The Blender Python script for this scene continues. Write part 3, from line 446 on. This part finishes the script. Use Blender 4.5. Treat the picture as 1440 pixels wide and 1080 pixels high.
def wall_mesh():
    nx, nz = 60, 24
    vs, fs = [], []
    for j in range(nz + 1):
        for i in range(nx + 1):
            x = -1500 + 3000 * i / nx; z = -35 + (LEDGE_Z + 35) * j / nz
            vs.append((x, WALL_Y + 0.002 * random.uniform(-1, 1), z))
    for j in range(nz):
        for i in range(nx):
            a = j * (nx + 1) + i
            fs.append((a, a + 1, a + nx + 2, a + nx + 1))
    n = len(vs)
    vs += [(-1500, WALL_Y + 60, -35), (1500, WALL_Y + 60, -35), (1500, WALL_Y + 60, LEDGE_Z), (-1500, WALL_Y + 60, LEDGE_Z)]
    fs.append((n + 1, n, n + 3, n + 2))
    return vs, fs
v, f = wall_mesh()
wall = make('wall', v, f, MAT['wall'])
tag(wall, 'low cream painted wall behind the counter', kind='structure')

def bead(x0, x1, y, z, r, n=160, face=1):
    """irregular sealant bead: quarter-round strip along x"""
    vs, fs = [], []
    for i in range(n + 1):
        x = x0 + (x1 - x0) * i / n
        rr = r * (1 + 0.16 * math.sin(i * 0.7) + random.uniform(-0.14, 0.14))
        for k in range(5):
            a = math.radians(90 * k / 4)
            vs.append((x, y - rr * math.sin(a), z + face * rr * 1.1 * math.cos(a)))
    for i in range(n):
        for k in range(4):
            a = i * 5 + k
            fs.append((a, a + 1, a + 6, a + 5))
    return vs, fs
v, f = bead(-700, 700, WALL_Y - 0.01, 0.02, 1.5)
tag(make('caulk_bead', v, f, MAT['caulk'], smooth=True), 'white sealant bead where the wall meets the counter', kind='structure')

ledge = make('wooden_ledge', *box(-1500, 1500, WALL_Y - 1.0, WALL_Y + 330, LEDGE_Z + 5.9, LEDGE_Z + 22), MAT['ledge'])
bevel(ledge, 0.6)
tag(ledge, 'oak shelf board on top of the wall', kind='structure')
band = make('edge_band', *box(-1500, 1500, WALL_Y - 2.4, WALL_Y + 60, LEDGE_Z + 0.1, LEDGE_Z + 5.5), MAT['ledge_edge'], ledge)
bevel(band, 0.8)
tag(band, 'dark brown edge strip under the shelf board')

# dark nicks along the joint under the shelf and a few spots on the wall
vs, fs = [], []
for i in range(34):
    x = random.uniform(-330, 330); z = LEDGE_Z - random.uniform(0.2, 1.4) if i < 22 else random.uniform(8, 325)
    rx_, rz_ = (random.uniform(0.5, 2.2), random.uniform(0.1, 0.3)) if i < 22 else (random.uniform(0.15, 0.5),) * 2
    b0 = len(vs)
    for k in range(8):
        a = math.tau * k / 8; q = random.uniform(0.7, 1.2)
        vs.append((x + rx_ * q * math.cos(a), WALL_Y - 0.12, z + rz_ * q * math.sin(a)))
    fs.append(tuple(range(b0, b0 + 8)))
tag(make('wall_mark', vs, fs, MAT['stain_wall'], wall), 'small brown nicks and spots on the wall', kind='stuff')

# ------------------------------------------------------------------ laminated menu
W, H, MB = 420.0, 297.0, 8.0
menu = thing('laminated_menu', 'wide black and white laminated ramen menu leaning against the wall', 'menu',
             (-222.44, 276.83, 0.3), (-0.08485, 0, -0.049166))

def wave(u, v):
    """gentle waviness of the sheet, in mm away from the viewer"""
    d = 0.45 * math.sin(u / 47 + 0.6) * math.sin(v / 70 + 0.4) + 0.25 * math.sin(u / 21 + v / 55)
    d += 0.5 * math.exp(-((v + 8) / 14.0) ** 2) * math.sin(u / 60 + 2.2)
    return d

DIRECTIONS
Reproduce all data above, unchanged.

THE RESULT
The Blender Python script for this scene continues. Write part 3, from line 446 on. This part finishes the script. Use Blender 4.5. Treat the picture as 1440 pixels wide and 1080 pixels high.
def wall_mesh():
    nx, nz = 60, 24
    vs, fs = [], []
    for j in range(nz + 1):
        for i in range(nx + 1):
            x = -1500 + 3000 * i / nx; z = -35 + (LEDGE_Z + 35) * j / nz
            vs.append((x, WALL_Y + 0.002 * random.uniform(-1, 1), z))
    for j in range(nz):
        for i in range(nx):
            a = j * (nx + 1) + i
            fs.append((a, a + 1, a + nx + 2, a + nx + 1))
    n = len(vs)
    vs += [(-1500, WALL_Y + 60, -35), (1500, WALL_Y + 60, -35), (1500, WALL_Y + 60, LEDGE_Z), (-1500, WALL_Y + 60, LEDGE_Z)]
    fs.append((n + 1, n, n + 3, n + 2))
    return vs, fs
v, f = wall_mesh()
wall = make('wall', v, f, MAT['wall'])
tag(wall, 'low cream painted wall behind the counter', kind='structure')

def bead(x0, x1, y, z, r, n=160, face=1):
    """irregular sealant bead: quarter-round strip along x"""
    vs, fs = [], []
    for i in range(n + 1):
        x = x0 + (x1 - x0) * i / n
        rr = r * (1 + 0.16 * math.sin(i * 0.7) + random.uniform(-0.14, 0.14))
        for k in range(5):
            a = math.radians(90 * k / 4)
            vs.append((x, y - rr * math.sin(a), z + face * rr * 1.1 * math.cos(a)))
    for i in range(n):
        for k in range(4):
            a = i * 5 + k
            fs.append((a, a + 1, a + 6, a + 5))
    return vs, fs
v, f = bead(-700, 700, WALL_Y - 0.01, 0.02, 1.5)
tag(make('caulk_bead', v, f, MAT['caulk'], smooth=True), 'white sealant bead where the wall meets the counter', kind='structure')

ledge = make('wooden_ledge', *box(-1500, 1500, WALL_Y - 1.0, WALL_Y + 330, LEDGE_Z + 5.9, LEDGE_Z + 22), MAT['ledge'])
bevel(ledge, 0.6)
tag(ledge, 'oak shelf board on top of the wall', kind='structure')
band = make('edge_band', *box(-1500, 1500, WALL_Y - 2.4, WALL_Y + 60, LEDGE_Z + 0.1, LEDGE_Z + 5.5), MAT['ledge_edge'], ledge)
bevel(band, 0.8)
tag(band, 'dark brown edge strip under the shelf board')

# dark nicks along the joint under the shelf and a few spots on the wall
vs, fs = [], []
for i in range(34):
    x = random.uniform(-330, 330); z = LEDGE_Z - random.uniform(0.2, 1.4) if i < 22 else random.uniform(8, 325)
    rx_, rz_ = (random.uniform(0.5, 2.2), random.uniform(0.1, 0.3)) if i < 22 else (random.uniform(0.15, 0.5),) * 2
    b0 = len(vs)
    for k in range(8):
        a = math.tau * k / 8; q = random.uniform(0.7, 1.2)
        vs.append((x + rx_ * q * math.cos(a), WALL_Y - 0.12, z + rz_ * q * math.sin(a)))
    fs.append(tuple(range(b0, b0 + 8)))
tag(make('wall_mark', vs, fs, MAT['stain_wall'], wall), 'small brown nicks and spots on the wall', kind='stuff')

# ------------------------------------------------------------------ laminated menu
W, H, MB = 420.0, 297.0, 8.0
menu = thing('laminated_menu', 'wide black and white laminated ramen menu leaning against the wall', 'menu',
             (-222.44, 276.83, 0.3), (-0.08485, 0, -0.049166))

def wave(u, v):
    """gentle waviness of the sheet, in mm away from the viewer"""
    d = 0.45 * math.sin(u / 47 + 0.6) * math.sin(v / 70 + 0.4) + 0.25 * math.sin(u / 21 + v / 55)
    d += 0.5 * math.exp(-((v + 8) / 14.0) ** 2) * math.sin(u / 60 + 2.2)
    return d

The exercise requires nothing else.